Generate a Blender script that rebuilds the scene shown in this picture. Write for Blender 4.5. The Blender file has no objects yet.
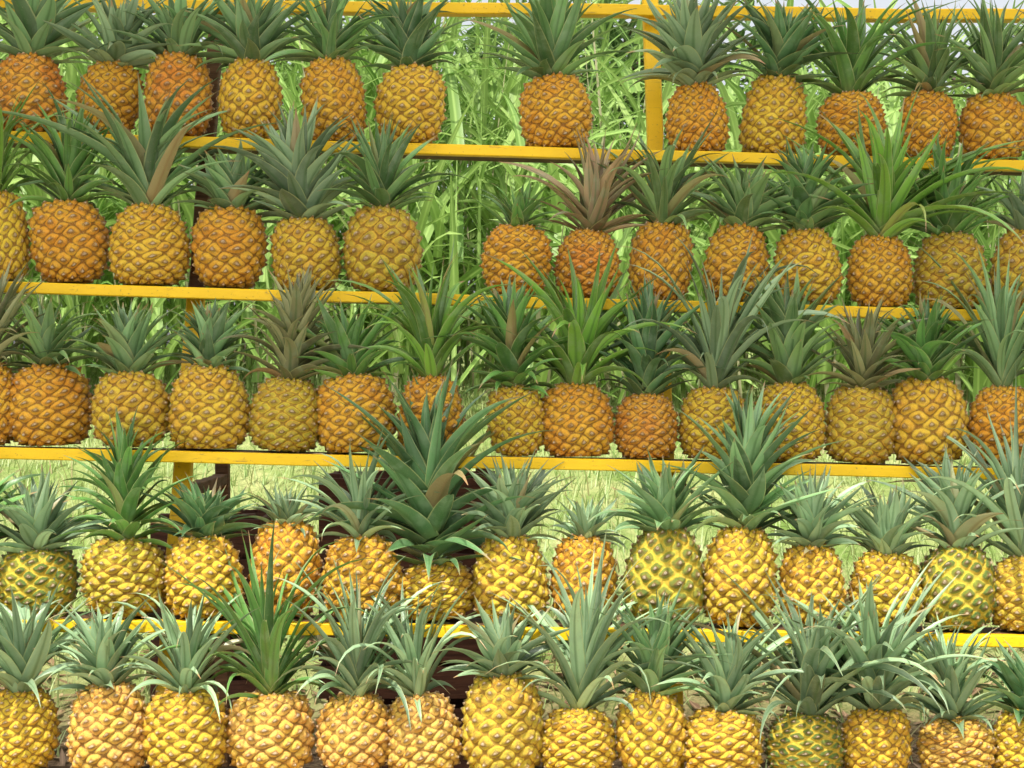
import bpy, math, random
import numpy as np
from mathutils import Vector, Euler

rng = np.random.default_rng(11)
random.seed(5)
scene = bpy.context.scene
scene.view_settings.view_transform = 'Standard'
try: scene.view_settings.look = 'None'
except Exception: pass
scene.view_settings.exposure = 0
COL = scene.collection

# ------------------------------------------------------------ node helpers
def new_mat(name):
    m = bpy.data.materials.new(name); m.use_nodes = True
    nt = m.node_tree; nt.nodes.clear()
    return m, nt
def N(nt, t, **kw):
    n = nt.nodes.new(t)
    for k, v in kw.items(): setattr(n, k, v)
    return n
def setin(nt, sock, v):
    if hasattr(v, 'is_output') or isinstance(v, bpy.types.NodeSocket): nt.links.new(v, sock)
    else:
        if isinstance(v, tuple) and len(v) == 3 and sock.type == 'RGBA': v = (*v, 1)
        sock.default_value = v
def math_(nt, op, a, b=0.0, clamp=False):
    n = N(nt, 'ShaderNodeMath', operation=op, use_clamp=clamp)
    setin(nt, n.inputs[0], a); setin(nt, n.inputs[1], b); return n.outputs[0]
def mix(nt, f, a, b, bt='MIX'):
    n = N(nt, 'ShaderNodeMix', data_type='RGBA', blend_type=bt)
    setin(nt, n.inputs[0], f); setin(nt, n.inputs[6], a); setin(nt, n.inputs[7], b); return n.outputs[2]
def ramp(nt, f, a, b, lo=0.0, hi=1.0):
    n = N(nt, 'ShaderNodeMapRange', interpolation_type='SMOOTHSTEP')
    setin(nt, n.inputs[0], f); n.inputs[1].default_value = a; n.inputs[2].default_value = b
    n.inputs[3].default_value = lo; n.inputs[4].default_value = hi; return n.outputs[0]
def noise(nt, vec, scale, detail=3, rough=0.55):
    n = N(nt, 'ShaderNodeTexNoise'); nt.links.new(vec, n.inputs['Vector'])
    n.inputs['Scale'].default_value = scale; n.inputs['Detail'].default_value = detail
    n.inputs['Roughness'].default_value = rough; return n.outputs[0]
def finish(nt, col, rough=0.6, spec=0.4, bump=None, bs=0.3, bd=0.002, trans=None, tf=0.25):
    p = N(nt, 'ShaderNodeBsdfPrincipled'); o = N(nt, 'ShaderNodeOutputMaterial')
    setin(nt, p.inputs['Base Color'], col); setin(nt, p.inputs['Roughness'], rough)
    p.inputs['Specular IOR Level'].default_value = spec
    if bump is not None:
        b = N(nt, 'ShaderNodeBump'); b.inputs['Strength'].default_value = bs; b.inputs['Distance'].default_value = bd
        nt.links.new(bump, b.inputs['Height']); nt.links.new(b.outputs[0], p.inputs['Normal'])
    if trans is not None:
        t = N(nt, 'ShaderNodeBsdfTranslucent'); setin(nt, t.inputs[0], trans)
        m = N(nt, 'ShaderNodeMixShader'); m.inputs[0].default_value = tf
        nt.links.new(p.outputs[0], m.inputs[1]); nt.links.new(t.outputs[0], m.inputs[2])
        nt.links.new(m.outputs[0], o.inputs[0])
    else: nt.links.new(p.outputs[0], o.inputs[0])
    return p
def attr(nt):
    a = N(nt, 'ShaderNodeAttribute', attribute_name='dat')
    s = N(nt, 'ShaderNodeSeparateColor'); nt.links.new(a.outputs['Color'], s.inputs[0])
    return s.outputs[0], s.outputs[1], s.outputs[2], a.outputs['Alpha']

# ------------------------------------------------------------ materials
def mat_fruit():
    m, nt = new_mat('pineapple_skin')
    e, c, r, t = attr(nt)
    oi = N(nt, 'ShaderNodeObjectInfo')
    geo = N(nt, 'ShaderNodeNewGeometry'); P = geo.outputs['Position']
    n1 = noise(nt, P, 20, 3); n2 = noise(nt, P, 650, 3, .7); n3 = noise(nt, P, 200, 4, .7)
    base = oi.outputs['Color']
    col = mix(nt, ramp(nt, n1, .35, .65, 0, .5), base, (0.97, 0.70, 0.05))
    col = mix(nt, ramp(nt, r, .4, 1.0, 0, .42), col, (0.88, 0.34, 0.02))
    # less ripe fruit keep green fruitlets, strongest low down and in patches
    g0 = math_(nt, 'ADD', oi.outputs['Alpha'], math_(nt, 'MULTIPLY', ramp(nt, math_(nt, 'ADD', t, n1), .45, 1.0, 1, 0), .2))
    gm = math_(nt, 'MULTIPLY', ramp(nt, math_(nt, 'ADD', e, math_(nt, 'MULTIPLY', n3, .4)), .28, .55), g0, True)
    gm = math_(nt, 'MULTIPLY', gm, ramp(nt, r, 0, .6, .8, 1))
    col = mix(nt, gm, col, (0.10, 0.19, 0.03))
    ripe = math_(nt, 'SUBTRACT', 1.0, math_(nt, 'MULTIPLY', oi.outputs['Alpha'], .75), True)
    # rusty inner field, dark bract, pale papery bract tip
    ring = math_(nt, 'MULTIPLY', ramp(nt, c, .25, .5), ramp(nt, n3, .38, .58, .2, 1))
    col = mix(nt, math_(nt, 'MULTIPLY', math_(nt, 'MULTIPLY', ring, .48), ripe), col, (0.52, 0.19, 0.02))
    tip = math_(nt, 'MULTIPLY', ramp(nt, c, .52, .66), ramp(nt, n2, .3, .55, .6, 1.0))
    col = mix(nt, math_(nt, 'MULTIPLY', tip, .75), col, (0.19, 0.09, 0.035))
    tip2 = math_(nt, 'MULTIPLY', ramp(nt, c, .72, .84), ramp(nt, n3, .35, .55))
    col = mix(nt, math_(nt, 'MULTIPLY', tip2, .8), col, (0.72, 0.58, 0.42))
    gr = ramp(nt, math_(nt, 'ADD', e, math_(nt, 'MULTIPLY', math_(nt, 'SUBTRACT', n3, .5), .36)), .0, .19, .85, 0)
    gc = mix(nt, ramp(nt, oi.outputs['Alpha'], .3, .8), (0.26, 0.095, 0.01), (0.66, 0.50, 0.05))
    col = mix(nt, gr, col, gc)
    col = mix(nt, ramp(nt, n2, .57, .67, 0, .42), col, (0.42, 0.18, 0.02))
    col = mix(nt, math_(nt, 'MULTIPLY', ramp(nt, n2, .34, .45, .5, 0), ripe), col, (1.0, 0.84, 0.32))
    finish(nt, col, ramp(nt, n3, .3, .7, .32, .62), .5, bump=math_(nt, 'ADD', math_(nt, 'MULTIPLY', n2, .6), n3), bs=1.0, bd=.0045)
    return m
def mat_crown():
    m, nt = new_mat('pineapple_leaf')
    s, mid, r, a = attr(nt)
    oi = N(nt, 'ShaderNodeObjectInfo'); geo = N(nt, 'ShaderNodeNewGeometry')
    nA = noise(nt, geo.outputs['Position'], 30, 3); nB = noise(nt, geo.outputs['Position'], 260, 3)
    br = N(nt, 'ShaderNodeMapRange'); nt.links.new(r, br.inputs[0]); br.inputs[3].default_value = .48; br.inputs[4].default_value = 1.7
    mul = N(nt, 'ShaderNodeVectorMath', operation='SCALE'); nt.links.new(oi.outputs['Color'], mul.inputs[0]); nt.links.new(br.outputs[0], mul.inputs['Scale'])
    col = mul.outputs[0]
    col = mix(nt, ramp(nt, nA, .46, .72, 0, .38), col, (0.30, 0.42, 0.26))      # waxy bloom
    col = mix(nt, ramp(nt, mid, .68, 1, 0, .55), col, (0.06, 0.15, 0.04))      # channel
    col = mix(nt, ramp(nt, mid, .0, .14, .7, 0), col, (0.50, 0.53, 0.22))      # spiny pale margin
    col = mix(nt, ramp(nt, nB, .6, .75, 0, .3), col, (0.38, 0.38, 0.20))
    col = mix(nt, ramp(nt, s, .0, .18, .35, 0), col, (0.34, 0.42, 0.15))
    dry = math_(nt, 'MULTIPLY', ramp(nt, math_(nt, 'ADD', s, math_(nt, 'MULTIPLY', nA, .25)), .97, 1.09), ramp(nt, r, .2, .6))
    col = mix(nt, dry, col, (0.40, 0.26, 0.12))
    old = ramp(nt, r, .945, .98, 0, .7)
    col = mix(nt, old, col, (0.38, 0.21, 0.10))
    finish(nt, col, ramp(nt, nB, .3, .7, .28, .48), .6, bump=nB, bs=.35, bd=.0015, trans=col, tf=.16)
    return m
def mat_blade(name, c1, c2, c3, tf=.35, dry=(0.42, 0.33, 0.16)):
    m, nt = new_mat(name)
    s, mid, r, a = attr(nt)
    geo = N(nt, 'ShaderNodeNewGeometry'); nA = noise(nt, geo.outputs['Position'], .9, 3)
    col = mix(nt, r, c1, c2)
    col = mix(nt, ramp(nt, nA, .42, .62, 0, .6), col, c3)
    col = mix(nt, ramp(nt, mid, .6, 1.0, 0, .35), col, tuple(min(1, x*1.5+.03) for x in c2))
    col = mix(nt, ramp(nt, r, .88, .94, 0, .75), col, dry)
    finish(nt, col, .45, .45, trans=col, tf=tf)
    return m
def mat_paint(name, c, wear):
    m, nt = new_mat(name)
    geo = N(nt, 'ShaderNodeNewGeometry'); P = geo.outputs['Position']
    mp = N(nt, 'ShaderNodeMapping'); nt.links.new(P, mp.inputs[0]); mp.inputs['Scale'].default_value = (1, 6, 6)
    g = noise(nt, mp.outputs[0], 18, 5, .65); b = noise(nt, P, 7, 4); f = noise(nt, P, 160, 3)
    col = mix(nt, ramp(nt, b, .35, .7, 0, .5), c, tuple(x*.78 for x in c))
    col = mix(nt, ramp(nt, g, .60, .70, 0, wear), col, (0.24, 0.13, 0.04))
    col = mix(nt, ramp(nt, f, .62, .74, 0, .5), col, (0.18, 0.10, 0.04))
    finish(nt, col, ramp(nt, b, .3, .7, .38, .6), .4, bump=g, bs=.4, bd=.002)
    return m
def mat_wood(name, c):
    m, nt = new_mat(name)
    geo = N(nt, 'ShaderNodeNewGeometry'); P = geo.outputs['Position']
    mp = N(nt, 'ShaderNodeMapping'); nt.links.new(P, mp.inputs[0]); mp.inputs['Scale'].default_value = (1, 1, 9)
    g = noise(nt, mp.outputs[0], 14, 5, .65)
    col = mix(nt, ramp(nt, g, .3, .7), tuple(x*.45 for x in c), c)
    finish(nt, col, .75, .25, bump=g, bs=.5, bd=.003)
    return m
def mat_ground():
    m, nt = new_mat('ground_soil_grass')
    geo = N(nt, 'ShaderNodeNewGeometry'); P = geo.outputs['Position']
    sep = N(nt, 'ShaderNodeSeparateXYZ'); nt.links.new(P, sep.inputs[0])
    y = math_(nt, 'ADD', sep.outputs[1], math_(nt, 'MULTIPLY', noise(nt, P, 1.3, 3), 1.2))
    a = noise(nt, P, 3, 6, .7); b = noise(nt, P, 60, 4, .7)
    grass = mix(nt, ramp(nt, a, .35, .65), (0.18, 0.28, 0.06), (0.42, 0.44, 0.18))
    grass = mix(nt, ramp(nt, b, .5, .75, 0, .5), grass, (0.08, 0.12, 0.03))
    litter = mix(nt, ramp(nt, b, .35, .65), (0.07, 0.042, 0.022), (0.26, 0.17, 0.09))
    litter = mix(nt, ramp(nt, a, .5, .7, 0, .4), litter, (0.14, 0.14, 0.045))
    grav = mix(nt, ramp(nt, b, .35, .65), (0.48, 0.44, 0.37), (0.68, 0.63, 0.55))
    col = mix(nt, ramp(nt, y, 2.3, 3.4), litter, grass)
    col = mix(nt, ramp(nt, y, -.9, -.2, 1, 0), col, grav)
    finish(nt, col, .9, .2, bump=b, bs=.8, bd=.02)
    return m
M_FRUIT = mat_fruit(); M_CROWN = mat_crown(); M_GROUND = mat_ground()
M_YEL = mat_paint('yellow_paint', (0.96, 0.60, 0.008), .55)
M_OLD = mat_wood('weathered_wood', (0.18, 0.10, 0.05)); M_CRATE = mat_wood('crate_wood', (0.125, 0.055, 0.035))
M_REED = mat_blade('reed_leaf', (0.08, 0.20, 0.025), (0.46, 0.62, 0.19), (0.32, 0.50, 0.12), .4, (0.62, 0.49, 0.38))
M_LAWN = mat_blade('lawn_blade', (0.20, 0.34, 0.08), (0.50, 0.57, 0.26), (0.40, 0.47, 0.19), .35)
M_TREE = mat_blade('tree_leaf', (0.04, 0.10, 0.025), (0.26, 0.38, 0.12), (0.13, 0.23, 0.05), .35)
M_LIT = mat_blade('dry_leaf', (0.14, 0.08, 0.04), (0.34, 0.22, 0.12), (0.23, 0.15, 0.07), .1)
M_BARK = mat_wood('bark', (0.16, 0.12, 0.09))
def mat_tarp():
    m, nt = new_mat('shade_tarp')
    geo = N(nt, 'ShaderNodeNewGeometry'); P = geo.outputs['Position']; b = noise(nt, P, 3, 4)
    sep = N(nt, 'ShaderNodeSeparateXYZ'); nt.links.new(P, sep.inputs[0])
    col = mix(nt, ramp(nt, b, .4, .65), (0.93, 0.93, 0.92), (0.86, 0.86, 0.83))
    # shade put into the cloth: darker towards back and left, dims the top row
    d = math_(nt, 'ADD', sep.outputs[1], math_(nt, 'MULTIPLY', sep.outputs[0], -.25))
    col = mix(nt, ramp(nt, d, -.6, .0, 0, .62), col, (0.38, 0.35, 0.28))
    finish(nt, col, .6, .3, trans=col, tf=.76)
    return m
M_TARP = mat_tarp()

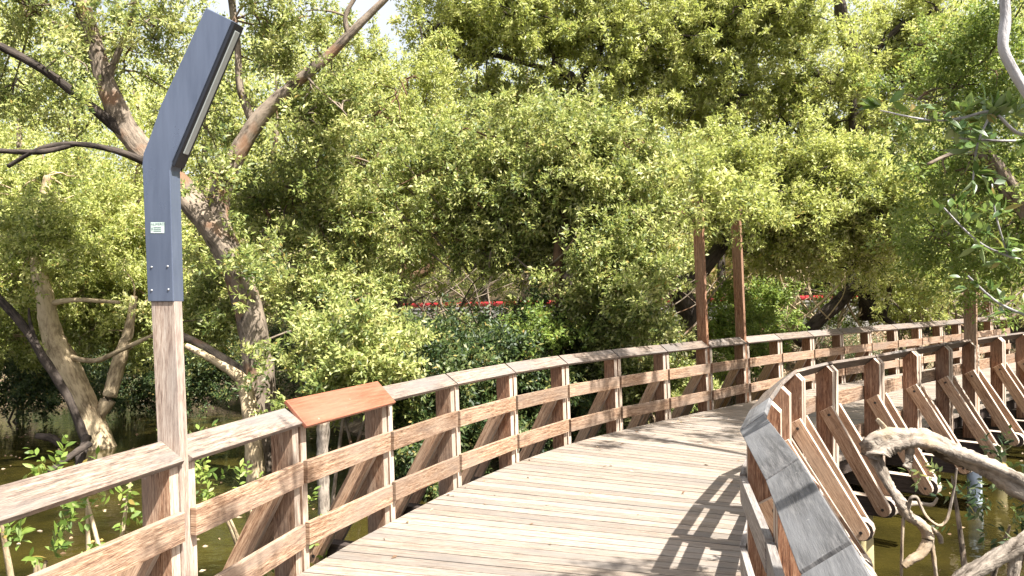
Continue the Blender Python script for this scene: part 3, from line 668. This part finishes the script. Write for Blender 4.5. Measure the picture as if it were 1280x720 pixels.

----

## [AIM OF THE TASK]
Without any pictures, reproduce the lines from the first one in the material through the line that has "COL = scene.collection", exactly as they appear.

## [EXERCISE SOLUTION]
Generate a Blender script that rebuilds the scene shown in this picture. Write for Blender 4.5. The Blender file has no objects yet.
import bpy, math, random
import numpy as np
from mathutils import Vector, Euler

rng = np.random.default_rng(11)
random.seed(5)
scene = bpy.context.scene
scene.view_settings.view_transform = 'Standard'
try: scene.view_settings.look = 'None'
except Exception: pass
scene.view_settings.exposure = 0
COL = scene.collection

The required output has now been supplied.